On Tuesday, September 3, 2013, Gregory Haase wrote:
I am working on a date-based partitioning framework and I would really like to have a single function that could be used as trigger for any table that needs to be partitioned by day. I am working in a rails environment, so every table has a created_at datetime field.
I created my generic function:
create or replace function day_partition_insert_trigger()
execute 'insert into '|| ins_tbl ||' select ($1).*' using NEW;
return null;
end;
$$ language plpgsql;
...
I began to wonder if there would be a performance degradation, so I changed the testdailytwo trigger function the typical if, elsif described in the partitioning documentation and then ran pgbench against both tables.
I noticed that with 7 partitions, the if, elsif was slightly faster (~8%). However, when adding 30 partitions, the if, elsif version became slower. I'd sort of expected this.
Did you try an if, elsif, version structured like a binary search rather than a linear search?
Also, did you try them with a \copy rather than insert in a loop?
Cheers,
Jeff
I experimented with trigger based inserts and rule based inserts.
In my case I insert many rows at a time and in that case, rule based inserts performed better.
Here is an example from me and it is based on the online postgres documents.
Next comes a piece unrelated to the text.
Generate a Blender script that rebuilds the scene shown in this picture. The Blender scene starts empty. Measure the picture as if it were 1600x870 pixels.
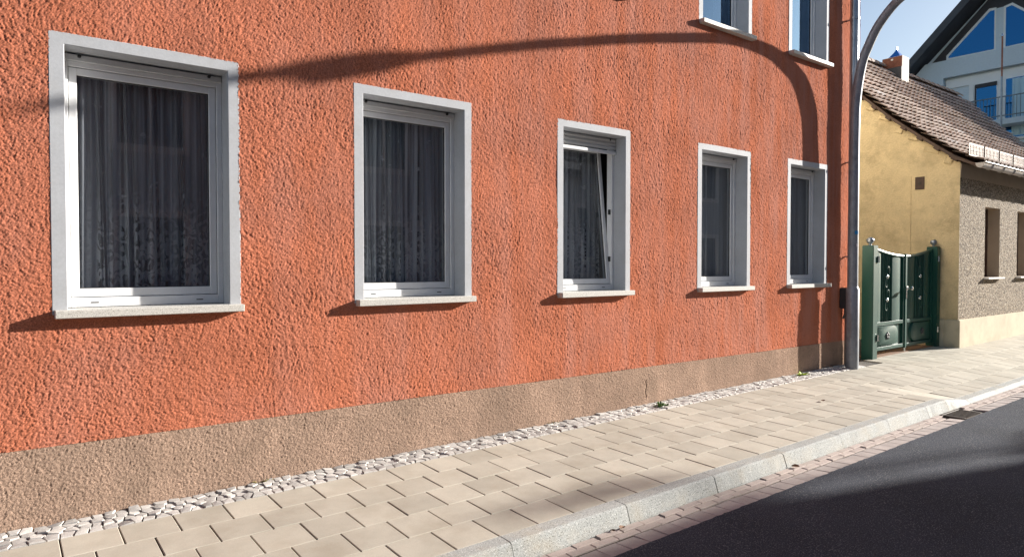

CREATE TABLE test ( id integer, ts timestamp without time zone, value real );
-- create each partition, example for a single one
CREATE INDEX idx_test_2013_08_16_ts ON test_partition_2013_08_16 USING btree (ts);
-- for each partition create a rule like the following:
CREATE OR REPLACE RULE test_partition_2013_08_16_rule AS ON INSERT TO test WHERE new.ts >= '2013-08-16'::date AND new.ts < '2013-08-17'::date DO INSTEAD INSERT INTO test_partition_2013_08_16 (id, ts, value) VALUES (new.id, new.ts, new.value);
I have create a function/procedure that creates and drops the partitions for me and run it from crontab.